SPRINGFIELD—In 1973, the State Senator from Chicago, Harold Washington, sponsored a bill to recognize Martin Luther King’s birthday as a paid state holiday. Washington was a civil rights activist and made a point of getting bills passed honoring civil rights figures. He passed a resolution honoring Congressman Ralph Metcalfe, his mentor, and James J. Reeb, a Unitarian minister who was beaten to death in Selma, Alabama, by a segregationist mob. Senator Washington and a coalition had been trying to get this bill passed since King’s death five years earlier. The first was tabled and later vetoed.
In 1969, Washington and Chicago pastor Rich Redmond got the holiday recognized as a “commemorative holiday,” meaning that schools were still in session, but children were allowed to learn about King’s life and struggle. But Harold Washington wanted the holiday to become a full-paid day off.
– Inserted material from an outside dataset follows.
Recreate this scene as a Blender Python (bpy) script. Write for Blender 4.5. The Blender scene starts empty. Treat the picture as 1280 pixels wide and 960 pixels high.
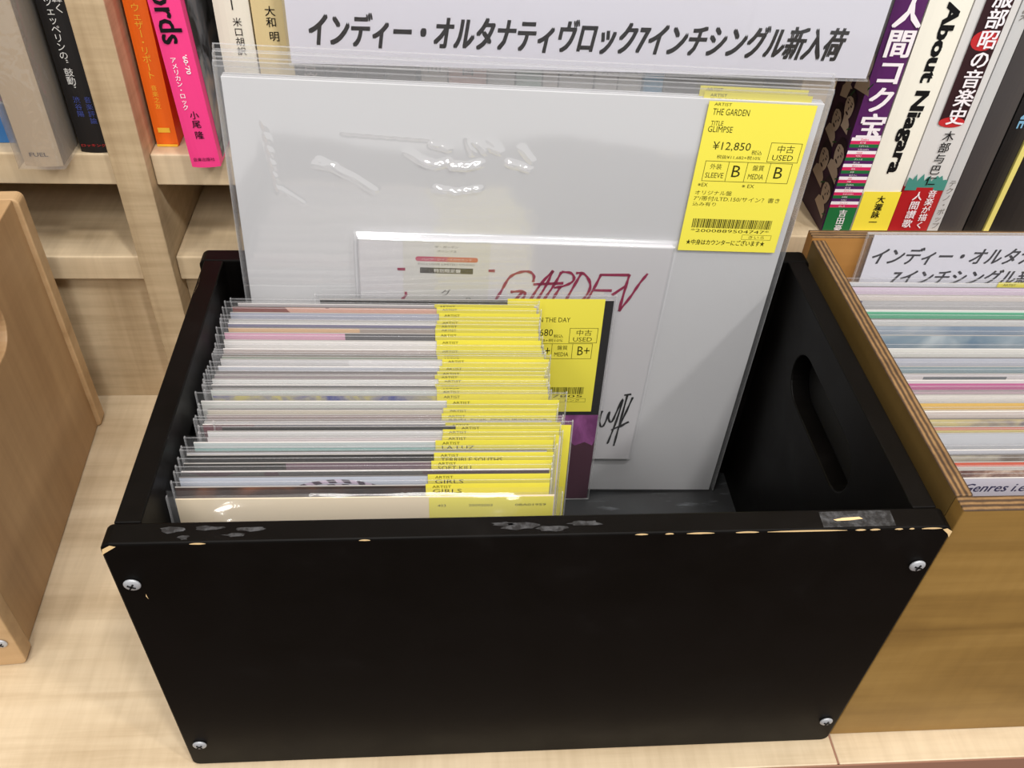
import bpy, bmesh, math, random
from mathutils import Vector, Matrix
random.seed(7)
SC = bpy.context.scene
COL = SC.collection

# ------------------------------------------------------------------ camera, light, exposure
cam_data = bpy.data.cameras.new('camera')
cam_data.sensor_fit = 'HORIZONTAL'; cam_data.sensor_width = 36.0; cam_data.lens = 31.085
cam_data.clip_start = 0.01
cam = bpy.data.objects.new('camera', cam_data); COL.objects.link(cam)
cam.location = (0.1523, -0.24834, 0.53266)
cam.rotation_euler = (0.83376, -0.04416, -0.06065)
SC.camera = cam
SC.view_settings.view_transform = 'Standard'
SC.view_settings.look = 'None'
SC.view_settings.gamma = 1.0
SC.view_settings.use_curve_mapping = False
SC.view_settings.exposure = -0.36
SC.cycles.transparent_max_bounces = 48
SC.cycles.max_bounces = 10
SC.cycles.caustics_reflective = False

world = bpy.data.worlds.new('shop_ambient'); SC.world = world
world.use_nodes = True
world.node_tree.nodes['Background'].inputs[0].default_value = (1.0, 0.98, 0.97, 1)
world.node_tree.nodes['Background'].inputs[1].default_value = 0.66

def lamp(name, direction, dist, size, power, color=(1.0, 0.97, 0.93)):
    d = Vector(direction).normalized()
    l = bpy.data.lights.new(name, 'AREA'); l.shape = 'DISK'; l.size = size; l.energy = power; l.color = color
    o = bpy.data.objects.new(name, l); COL.objects.link(o)
    tgt = Vector((0.2, 0.12, 0.15))
    o.location = tgt + d * dist
    o.rotation_euler = (-d).to_track_quat('-Z', 'Y').to_euler()
    return o
lamp('ceiling_lamp', (1.0, -0.80, 1.45), 2.4, 0.16, 21)
lamp('ceiling_lamp', (0.36, -0.70, 1.5), 2.2, 0.16, 24)
lamp('ceiling_lamp', (-0.75, -1.10, 1.4), 2.6, 0.5, 17)
lamp('ceiling_lamp', (-0.08, -1.35, 1.2), 2.8, 0.8, 31)
lamp('ceiling_lamp', (-0.28, -0.12, 1.5), 2.4, 0.8, 25)

# ------------------------------------------------------------------ helpers
def lin(c):
    c = c / 255.0
    return c / 12.92 if c <= 0.04045 else ((c + 0.055) / 1.055) ** 2.4
def S(r, g, b): return (lin(r), lin(g), lin(b), 1.0)

def newmat(name):
    m = bpy.data.materials.new(name); m.use_nodes = True
    nt = m.node_tree
    return m, nt, nt.nodes['Principled BSDF']
_plain = {}
def plain(name, c, rough=0.5, spec=0.4, metal=0.0):
    if name in _plain: return _plain[name]
    m, nt, b = newmat(name)
    b.inputs['Base Color'].default_value = c
    b.inputs['Roughness'].default_value = rough
    b.inputs['Specular IOR Level'].default_value = spec
    b.inputs['Metallic'].default_value = metal
    _plain[name] = m
    return m
def coords(nt, scale, rot=(0, 0, 0), loc=(0, 0, 0)):
    tc = nt.nodes.new('ShaderNodeTexCoord'); mp = nt.nodes.new('ShaderNodeMapping')
    mp.inputs['Scale'].default_value = scale; mp.inputs['Rotation'].default_value = rot; mp.inputs['Location'].default_value = loc
    nt.links.new(tc.outputs['Object'], mp.inputs['Vector'])
    return mp.outputs['Vector']
def ramp(nt, fac, stops, interp='LINEAR'):
    r = nt.nodes.new('ShaderNodeValToRGB'); r.color_ramp.interpolation = interp
    el = r.color_ramp.elements
    while len(el) < len(stops): el.new(0.5)
    for e, (p, c) in zip(el, stops): e.position = p; e.color = c
    nt.links.new(fac, r.inputs['Fac'])
    return r.outputs['Color']
def noise(nt, vec, scale, detail=4, rough=0.55, dist=0.0):
    n = nt.nodes.new('ShaderNodeTexNoise'); n.inputs['Scale'].default_value = scale
    n.inputs['Detail'].default_value = detail; n.inputs['Roughness'].default_value = rough; n.inputs['Distortion'].default_value = dist
    nt.links.new(vec, n.inputs['Vector'])
    return n.outputs['Fac']
def mixc(nt, a, b, fac, mode='MIX'):
    x = nt.nodes.new('ShaderNodeMix'); x.data_type = 'RGBA'; x.blend_type = mode
    for sock, v in ((x.inputs[0], fac), (x.inputs[6], a), (x.inputs[7], b)):
        if hasattr(v, 'is_linked'): nt.links.new(v, sock)
        else: sock.default_value = v
    return x.outputs[2]
def bump(nt, b, h, strength, dist):
    n = nt.nodes.new('ShaderNodeBump'); n.inputs['Strength'].default_value = strength; n.inputs['Distance'].default_value = dist
    nt.links.new(h, n.inputs['Height']); nt.links.new(n.outputs['Normal'], b.inputs['Normal'])

def wood(name, light, mid, dark, grain='X', scale=1.0, rough=0.5, cross=0.35, rings=0.5):
    """grain axis gets stretched; a second fine noise runs across it."""
    m, nt, b = newmat(name)
    st = {'X': (3, 60, 60), 'Y': (60, 3, 60), 'Z': (60, 60, 3)}[grain]
    cr = {'X': (160, 14, 14), 'Y': (14, 160, 14), 'Z': (14, 14, 160)}[grain]
    big = {'X': (4, 14, 14), 'Y': (14, 4, 14), 'Z': (14, 14, 4)}[grain]
    n1 = noise(nt, coords(nt, tuple(v * scale for v in st)), 1.0, 6, 0.62, 0.3)
    n3 = noise(nt, coords(nt, tuple(v * scale for v in big)), 1.0, 3, 0.5, 1.2)
    n2 = noise(nt, coords(nt, tuple(v * scale for v in cr)), 1.0, 3, 0.6)
    c1 = ramp(nt, n1, [(0.3, dark), (0.5, mid), (0.72, light)])
    c3 = ramp(nt, n3, [(0.35, dark), (0.5, mid), (0.65, light)])
    c = mixc(nt, c1, c3, rings)
    c2 = ramp(nt, n2, [(0.35, (0.80, 0.78, 0.75, 1)), (0.6, (1, 1, 1, 1))])
    c = mixc(nt, c, c2, cross, 'MULTIPLY')
    nt.links.new(c, b.inputs['Base Color'])
    b.inputs['Roughness'].default_value = rough
    b.inputs['Specular IOR Level'].default_value = 0.35
    bump(nt, b, n1, 0.12, 0.0006)
    return m

def film(name, haze=0.04, rough=0.06, ior=1.5, bumpy=0.0, bscale=60.0, tint=(0.985, 0.985, 0.985, 1), stretch=(1, 1, 1)):
    """clear plastic sheet: see-through with a Fresnel gloss and a little milky haze"""
    m = bpy.data.materials.new(name); m.use_nodes = True; nt = m.node_tree
    nt.nodes.remove(nt.nodes['Principled BSDF'])
    out = nt.nodes['Material Output']
    tr = nt.nodes.new('ShaderNodeBsdfTransparent'); tr.inputs[0].default_value = tint
    df = nt.nodes.new('ShaderNodeBsdfDiffuse'); df.inputs[0].default_value = (0.85, 0.85, 0.87, 1)
    gl = nt.nodes.new('ShaderNodeBsdfGlossy'); gl.inputs['Roughness'].default_value = rough
    # Schlick reflectance, the same from either side of the thin sheet
    f0 = ((ior - 1) / (ior + 1)) ** 2
    lw = nt.nodes.new('ShaderNodeLayerWeight'); lw.inputs['Blend'].default_value = 0.5
    pw = nt.nodes.new('ShaderNodeMath'); pw.operation = 'POWER'; pw.inputs[1].default_value = 5.0
    ma = nt.nodes.new('ShaderNodeMath'); ma.operation = 'MULTIPLY_ADD'; ma.inputs[1].default_value = 1 - f0; ma.inputs[2].default_value = f0
    nt.links.new(lw.outputs['Facing'], pw.inputs[0]); nt.links.new(pw.outputs[0], ma.inputs[0])
    m1 = nt.nodes.new('ShaderNodeMixShader'); m1.inputs[0].default_value = haze
    m2 = nt.nodes.new('ShaderNodeMixShader')
    nt.links.new(tr.outputs[0], m1.inputs[1]); nt.links.new(df.outputs[0], m1.inputs[2])
    nt.links.new(ma.outputs[0], m2.inputs[0]); nt.links.new(m1.outputs[0], m2.inputs[1]); nt.links.new(gl.outputs[0], m2.inputs[2])
    nt.links.new(m2.outputs[0], out.inputs['Surface'])
    if bumpy:
        bp = nt.nodes.new('ShaderNodeBump'); bp.inputs['Strength'].default_value = bumpy; bp.inputs['Distance'].default_value = 0.002
        h = noise(nt, coords(nt, stretch), bscale, 2, 0.5, 0.8)
        nt.links.new(h, bp.inputs['Height'])
        nt.links.new(bp.outputs['Normal'], gl.inputs['Normal'])
    return m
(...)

Washington came close in 1971, passing the bill through both the State Senate and the House. However, the then governor, Republican Richard B. Ogilvie, vetoed it, only agreeing to support a federal holiday.
Then, incumbent Ogilvie lost the gubernatorial elections, and Washington had renewed hope. Washington worked his political charm to get the 1973 version of the bill through typical Illinois politics. After the bill passed, Washington then raised thousands of signatures on a petition for the new Democrat governor to sign it. While the effort to make his birthday a national holiday had begun immediately after Dr. King’s death, Illinois holds the distinction of being the first to make it into law when Governor Daniel Walker signed the bill.
In 1982, when King’s birthday was honored in sixteen states, Washington reaffirmed his commitment to making it a national holiday at an event at the Kennedy-King junior college. The local CBS affiliate captured Washington’s comments about his fight for recognizing Dr. King’s birthday as a national holiday.
“In recognizing Dr. King, this country would do itself an honor both here at home and abroad by telling everyone that Black people have been an integral part of this country and world. We’ve made our contribution, notwithstanding adverse circumstances, and symbolic of the great people we want to recognize on a national holiday for the one and only late Dr. Martin Luther King Jr. Nothing short of that will do,” Washington said.
On November 2, 1983, President Ronald Reagan finally signed a federal bill that made the third Monday in January the observance of Martin Luther King’s birthday, which is Jan. 15. Harold Washington continued in Illinois politics, becoming the first Black mayor of city of Chicago in 1983. He suddenly died in office in 1987 of heart failure.